02-24-2024 10:24 AM
What us the point of reporting listings manipulating search results? I primarily use eBay to buy cards and the search function has turned to trash since it migrated from title only.
I decided to try and report a bunch of listings gumming up searches by listing 20+ players, teams, totally wrong card type, totally wrong player auto type and every single one of them came back "We looked into your report and didn’t find the listing to be in violation of our policy. This determination was made by a customer service agent."
What is the point of having a policy if it doesn't get enforced?
You can't tell me listing an Alperen Sengun prizm silver as a Steph Curry Auto, Color Blast parallel, Giannis Antenotkounpo, Steph Curry, Lebron James, plus 15 other players isn't search manipulation.
Give us back title-only searches or enforce your policies **bleep**.
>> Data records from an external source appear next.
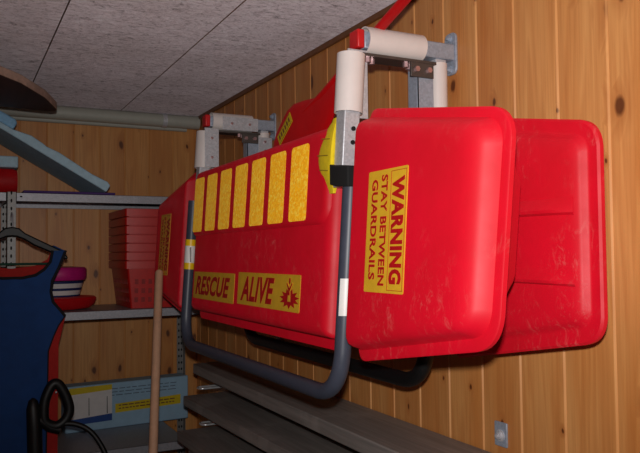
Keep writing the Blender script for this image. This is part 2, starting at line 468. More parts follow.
mk('inner_end_hull', inner_end(True), 'red', sled, wn=True)
# middle hulls
def mid_hull(xf, xfl, xb, tilt, panel=True):
    bm = B(); P = [(1.612, 1.250), (2.808, 1.250), (2.808, 1.842), (1.612, 1.842)]
    rs = (.03,)*4; dx = xfl-xf; order = [.032, .006, .008, .006]
    def I(k): return [o+k for o in order]
    tray(bm, P, rs, [([.12]*4, xb), ([.09]*4, xb-.04), ([.02]*4, xfl+.014), (0, xfl+.01), (0, xfl), ([o*.8 for o in order], xfl-.002), (I(0), xfl-.008),
                     (I(.003), xf+dx*.45), (I(.010), xf+dx*.2), (I(.020), xf+dx*.05), (I(.032), xf), (I(.045), xf)], tilt)
    if panel:
        Q = [(1.632, 1.574), (2.798, 1.574), (2.798, 1.834), (1.632, 1.834)]
        tray(bm, Q, (.05, .02, .03, .03), [(0, xf+.05), (0, xf+.012), (.003, xf+.001), (.009, xf-.0065), (.016, xf-.0095), (.024, xf-.0105), (.034, xf-.0105)], tilt)
    return bm
XF = .852
mk('outer_middle_hull', mid_hull(XF, .90, 1.03, T), 'red', sled, wn=True)
mk('inner_middle_hull', mid_hull(1.122, 1.16, 1.235, 0, False), 'red', sled, wn=True)
# yellow reflective stripes on the upper panel
xs_ = XF-.0105
for k in range(7):
    y0 = 1.750+k*.1535
    P = round_poly([(y0, 1.592), (y0+.113, 1.592), (y0+.113, 1.804), (y0, 1.804)], [.012]*4, 4)
    bm = prism(B(), P, lambda u, v, w: Vector((xs_+T*(v-1.5)-w+.0006, u, v)), .0016)
    mk('reflective_stripe', bm, 'stripe', sled, label='yellow glittering reflective stripe')
# stickers
def face(x0): return lambda yc, zc: (lambda u, v, w: Vector((x0+T*(zc+v-1.5)-w, yc-u, zc+v)))
def sticker(x0, yc, zc, w, h, lab):
    f = face(x0)(yc, zc)
    P = round_poly([(-w/2, -h/2), (w/2, -h/2), (w/2, h/2), (-w/2, h/2)], [.004]*4, 3)
    return mk('sticker', prism(B(), P, lambda u, v, ww: f(u, v, ww-.0004), .0014), 'yellow', sled, label=lab), f
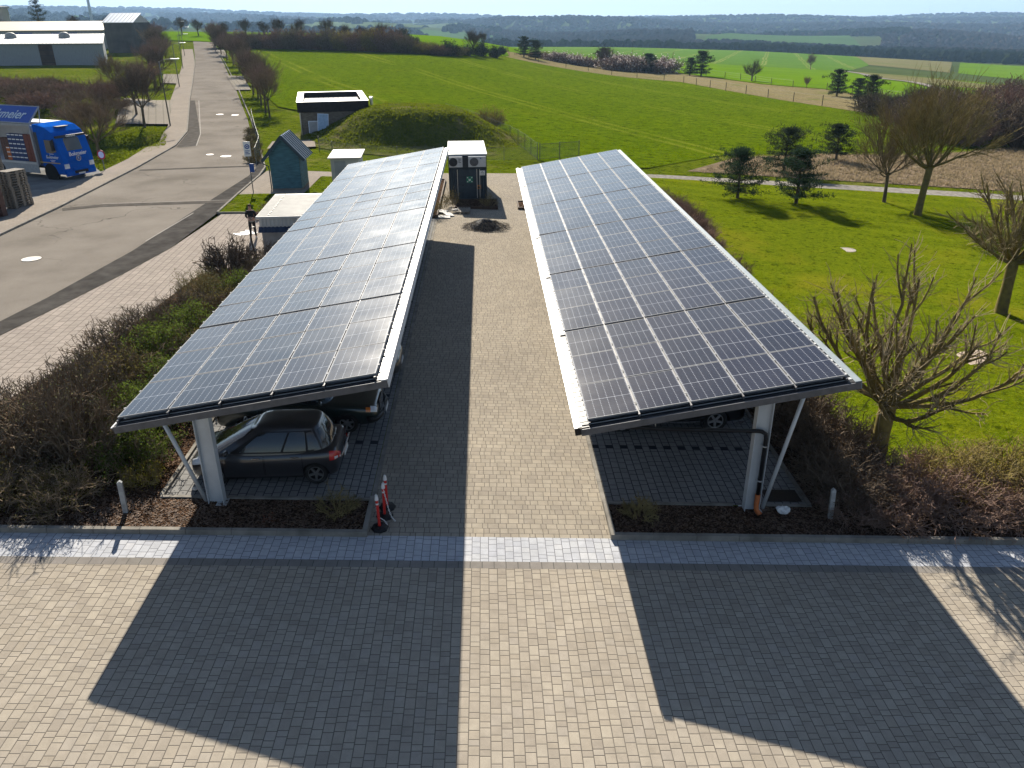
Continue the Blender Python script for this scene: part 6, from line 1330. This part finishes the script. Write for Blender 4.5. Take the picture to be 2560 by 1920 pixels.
# --- the overgrown slope at the right: bushes one by one
bs=[(71,118,3.6,9),(75,108,4.6,10),(70,100,5.0,11),(78,99,6.0,12),(66,90,5.2,12),(74,88,6.8,13),(84,90,7.5,14),(63,80,3.4,8),(70,78,6.0,12),(80,77,7.2,13),(90,84,8.,15),(91,72,7.5,14),(86,104,6.5,12),(97,96,7.5,14),(80,120,5.,10),(92,116,6,12),(104,84,8,15)]
for i,(x,y,h,w) in enumerate(bs):
    k=i%2; place(('slope',k),lambda:shrub('wild_bush','x',6.,3.,60+k,(M_twigd,M_twigr)[k],None,150,0,.1,up=.75,twl=1.25,rad=3.2),x,y,f"tall bare bush in the right-hand thicket, {ORD[i]} from its far left end",i*1.1,(w/6,w/6,h/3),'bushes of the right-hand thicket')
# --- strip trees and hedge at the end of the meadow
def far_pine(i): return lambda: pine('pine_tree','x',4.,2.,70+i,M_needle2)
for i,(x,y,s,lb) in enumerate([(67.8,236,1.05,'left of a close pair of pines standing in the dry strip beyond the meadow'),(70.6,233.5,1.45,'right and taller of a close pair of pines in the dry strip'),(80.3,158.5,1.12,'broad pine in the dry strip left of the two near the right thicket'),(80.5,149.0,.85,'small leaning pine in the dry strip before the thicket'),(76.5,135,1.1,'pine nearest the right thicket in the dry strip'),(57,243,1.15,'dark pine right of the blossom hedge in the dry strip'),(46,265,1.3,'dark pine amid the blossoming hedge'),(60,262,1.1,'pine at the right end of the blossoming hedge'),(19,252,1.25,'left pine at the left end of the far fence'),(22.5,250,1.15,'right pine at the left end of the far fence')]):
    place(('fp',i%2),far_pine(i%2),x,y,lb,i*1.7,(s*1.25,s*1.25,s*1.15),'pines along the field edges')
place('apple',lambda:bare_tree('fruit_tree','x','tree',5.4,1.4,2.6,81,(M_twigd,M_twigd),'wide',None,.2),79,212,'dark bare fruit tree standing alone before the far crop field',0,1.)
place('oak',lambda:bare_tree('bare_oak','x','tree',9,2,5,82,(M_twigd,M_twigd),'wide',None,.3),45,258,'large bare tree rising out of the blossoming hedge',1,1.15)
place('smalltree',lambda:bare_tree('bare_sapling','x','tree',5,1.6,1.6,83,(M_twigr,M_twigr),'street',None,.12),170,405,'small round bare tree at the farm track junction',1,(1.6,1.6,1.5)); place('smalltree',None,83.5,184,'little bare sapling by the second fence',2,.55)
R_=random.Random(17)
hb_=[(29,262),(33,263),(37.5,261),(41,262),(48,253),(51,251),(54,249),(57,247),(60,246),(49,259),(63.5,252)]
for i,(x,y) in enumerate(hb_):
    s=R_.uniform(.9,1.3)*(1. if i<4 else 1.5); place('blos',lambda:shrub('blossom_bush','x',6.,3.2,90,M_twigr,M_blos,90,900,.32,up=.7,rad=4.5),x,y,f"blackthorn-like bush in white blossom, {ORD[i]} of the hedge from the left",i*1.4,(s,s,s),'blossoming hedge bushes')
hd=[(-66,228,0,5),(-61,227,1,5.5),(-56,226,0,5),(-50,223,1,6),(-45,221,0,6.5),(-40,219,1,6),(-35,218,0,6.5),(-30.5,215,2,6),(-26.5,213,1,6),(-22.5,211,2,7.),(-18,209,1,7),(-13.5,207,0,5),(-9,206,2,3.5),(-5,206,1,3),(24,266,1,2.5),(30,276,0,2.5)]
for i,(x,y,k,h) in enumerate(hd):
    place(('hg',k),lambda:shrub('hedge_bush','x',7.,4.,100+k,(M_twig,M_twigr,M_twigo)[k],(M_grey,M_rust,M_bud)[k],130,700,.3,up=.8,rad=4.5),x,y,f"tall field-hedge bush beyond the meadow, {ORD[i]} from the road end",i*1.3,(R_.uniform(.95,1.2),R_.uniform(.95,1.2),h/4.2),'field hedge bushes')
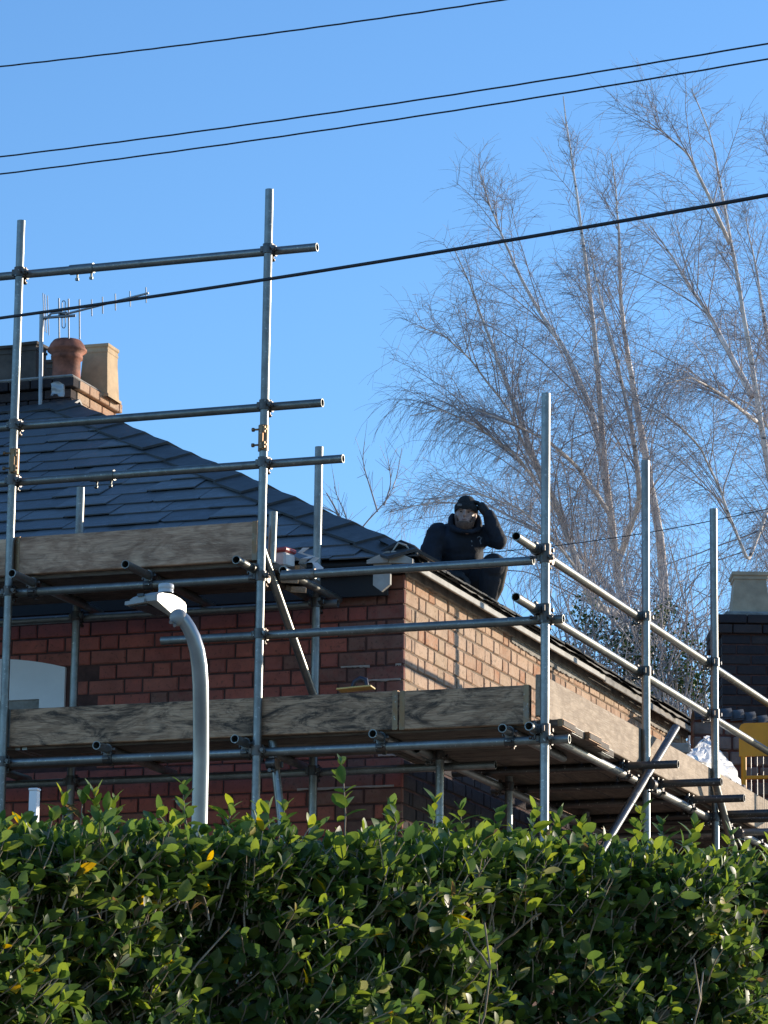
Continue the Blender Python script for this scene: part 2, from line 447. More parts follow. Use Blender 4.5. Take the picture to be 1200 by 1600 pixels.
def brick_variant(L, H, D, seed):
    r = random.Random(seed); b = 0.006; j = lambda: r.uniform(-.0025, .0025)
    x, z = L / 2, H / 2
    fr = [(-x + b + j(), 0 + j() * .5, -z + b + j()), (x - b + j(), j() * .5, -z + b + j()), (x - b + j(), j() * .5, z - b + j()), (-x + b + j(), j() * .5, z - b + j())]
    sh = [(-x + j() * .5, b, -z), (x + j() * .5, b, -z), (x + j() * .5, b, z), (-x + j() * .5, b, z)]
    bk = [(-x, D, -z), (x, D, -z), (x, D, z), (-x, D, z)]
    vs = fr + sh + bk
    fs = [(0, 1, 2, 3)]
    for k in range(4):
        n = (k + 1) % 4
        fs.append((k, 4 + k, 4 + n, n)); fs.append((4 + k, 8 + k, 8 + n, 4 + n))
    return vs, fs
ST, HD, JT, CH = 0.226, 0.106, 0.011, 0.09
def courses(length, k, start=0.0):
    """Flemish bond: list of (s0, s1) along a course"""
    out = []; s = start; stretcher = (k % 2 == 0)
    if not stretcher:
        out.append((s, s + HD)); s += HD + JT; out.append((s, s + 0.05)); s += .05 + JT; stretcher = True
    while s < length:
        L = ST if stretcher else HD
        L += rng.uniform(-.004, .004)
        out.append((s, s + L)); s += L + JT; stretcher = not stretcher
    return out
def seen(P):
    """over the toe boards of the lower lift, from where the photograph was taken"""
    d = np.array(P) - CAM
    t = (18.27 - CAM[1]) / d[1]; q = CAM + d * t
    if q[0] < -5.8: return q[2] > 4.94 or q[2] < 4.6
    t = (-5.8 - CAM[0]) / d[0]; q = CAM + d * t
    return q[2] > 4.98 or q[2] < 4.6
bricks = []
Z0 = 5.21 - 12 * CH
for k in range(0, 19):
    z = Z0 + k * CH + CH / 2
    if z > 5.80: continue
    for s0, s1 in courses(2.95, k):
        x = XW - (s0 + s1) / 2
        if x - (s1 - s0) / 2 < W1[1] + .004 and z > W1[2] - .03 and z < W1[3] + .03:
            continue
        bricks.append(('F', x, YW, z, s1 - s0))
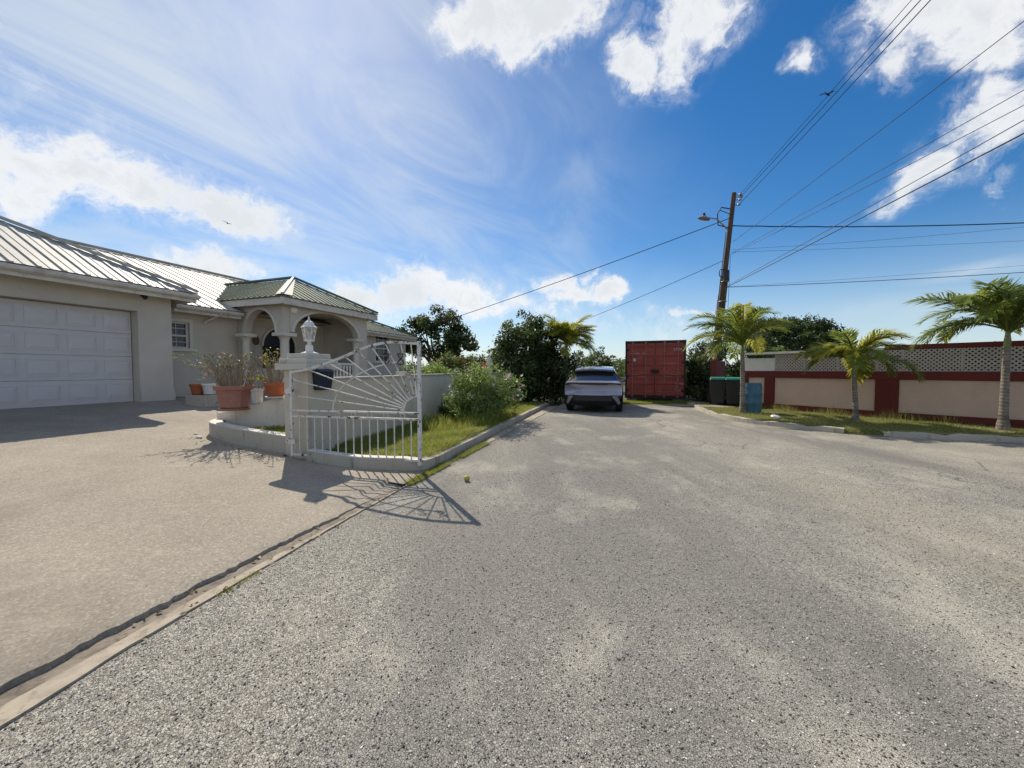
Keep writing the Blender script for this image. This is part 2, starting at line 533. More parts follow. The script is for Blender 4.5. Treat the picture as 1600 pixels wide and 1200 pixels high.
M['tail_red'] = paint('tail_lamp', (.06, .012, .02), .15, .1, 8, 0)
M['rim'] = paint('alloy', (.25, .25, .26), .35, .1, 9, 0, metal=.8)
M['chrome'] = paint('satin_silver', (.22, .225, .26), .35, .05, 9, 0, metal=.4)
# foliage
M['leaf_dark'] = leafy('leaf_dark', (.018, .034, .010), (.034, .058, .016), (.062, .092, .026), .22)
M['leaf_tree'] = leafy('leaf_tree', (.034, .06, .017), (.062, .098, .027), (.12, .155, .045), .32)
M['leaf_olive'] = leafy('leaf_olive', (.045, .05, .014), (.085, .083, .022), (.13, .11, .03), .28)
M['leaf_mid'] = leafy('leaf_mid', (.055, .10, .026), (.10, .165, .045), (.19, .25, .085), .40)
M['leaf_bright'] = leafy('leaf_bright', (.085, .155, .03), (.145, .23, .045), (.25, .33, .085), .42)
M['leaf_yellow'] = leafy('leaf_yellow', (.10, .12, .02), (.19, .19, .03), (.30, .26, .05), .38)
M['frond'] = leafy('palm_leaflet', (.085, .125, .022), (.15, .20, .035), (.26, .30, .06), .46, .45)
M['frond_yellow'] = leafy('palm_leaflet_yellow', (.15, .185, .024), (.26, .28, .036), (.42, .40, .08), .5, .45)
M['frond_dark'] = leafy('palm_leaflet_dark', (.065, .105, .026), (.115, .165, .04), (.21, .25, .075), .44, .45)
M['grass'] = leafy('grass_blade', (.10, .14, .024), (.20, .245, .042), (.32, .33, .08), .42, .6)
M['grass_dry'] = leafy('grass_blade_dry', (.11, .145, .035), (.19, .225, .06), (.34, .33, .12), .38, .6)
M['pink'] = paint('pink_petal', (.72, .36, .38), .6, .1, 9, 0)
M['pale_petal'] = paint('pale_petal', (.78, .66, .62), .6, .1, 9, 0)
M['orange_petal'] = paint('orange_petal', (.62, .13, .02), .6, .1, 9, 0)
M['fruit'] = paint('fruit_skin', (.38, .36, .08), .5, .2, 14, .1)
M['white_plastic'] = paint('white_plastic', (.75, .75, .73), .5, .05, 9, 0)
M['bird'] = paint('dark_feather', (.03, .028, .028), .8, .3, 30, 0)
M = {k: (v.m if isinstance(v, Mat) else v) for k, v in M.items()}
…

If this trend continues over time it's going to render saved searches useless.
02-24-2024 10:43 AM
You can't tell me listing an Alperen Sengun prizm silver as a Steph Curry Auto, Color Blast parallel, Giannis Antenotkounpo, Steph Curry, Lebron James, plus 15 other players isn't search manipulation.
Keyword spamming sellers can certainly be annoying, but with very little effort you should be able to filter out most of those listings. It might be as simple as using a couple of well-chosen filters or a single exclusion term.
The more unrelated keywords a seller includes, the easier it is to filter out all those listings. All you have to do is find one keyword that is unrelated to your actual search -- one name, one team, one sport in some cases -- and all the results that contain that keyword can be easily excluded and ignored.
And since most of the keyword spamming sellers are lazy, they tend to reuse the same spammed keyword lists over and over, so once you have found a way to block that seller, all of the seller's listings can continue to be blocked if you save your search to use it again.
And for crafty sellers that make it harder to filter out their listings, you can block those sellers individually by username.
What was your original search? Most likely there is a quick modification that can save you a lot of time and avoid those unwanted results.
02-24-2024 11:03 AM
The problem lies when it's so pervasive that listings you want to see also keyword spam so you're excluding results you want to see by saying -lebron -luka, etc. If youre searching for a Curry card where that seller also spams Lebron, Luka, etc in the description, you're eliminating it from your search as well.
Ebay simply allowing us to do an advanced search on "title only" would eliminate 99% of these. It blows my mind that isn't an option.
02-24-2024 11:23 AM
If youre searching for a Curry card where that seller also spams Lebron, Luka, etc in the description, you're eliminating it from your search as well.
In that case you need to decide which is more important: finding what you want to find, or excluding what you want to exclude. You may not be able to do both reliably at the same time.
My strategy is to exclude the easily excluded clumsy keyword-spammed listings so I can quickly focus on what I want. If I can't find what I want, I might widen the search until I get results.
For sellers that make it hard to exclude their keyword-spammed listings, I will block those sellers by username, and report the worst cases to eBay.
Keyword-spamming a rare, valuable item is a pointless waste of everyone's time -- even more-so than keyword spamming low-value listings. If those sellers lose my business because of that, that is their fault and their problem, not mine.
02-24-2024 06:24 PM
Yeah that's the crux of the issue. Allowing us to search title only and ignore description keywords at will would fix this easily.
If I'm looking for a rare item that people use for keyword spamming my choice now is be bombarded with false alarm emails or miss a relevant item and it sucks.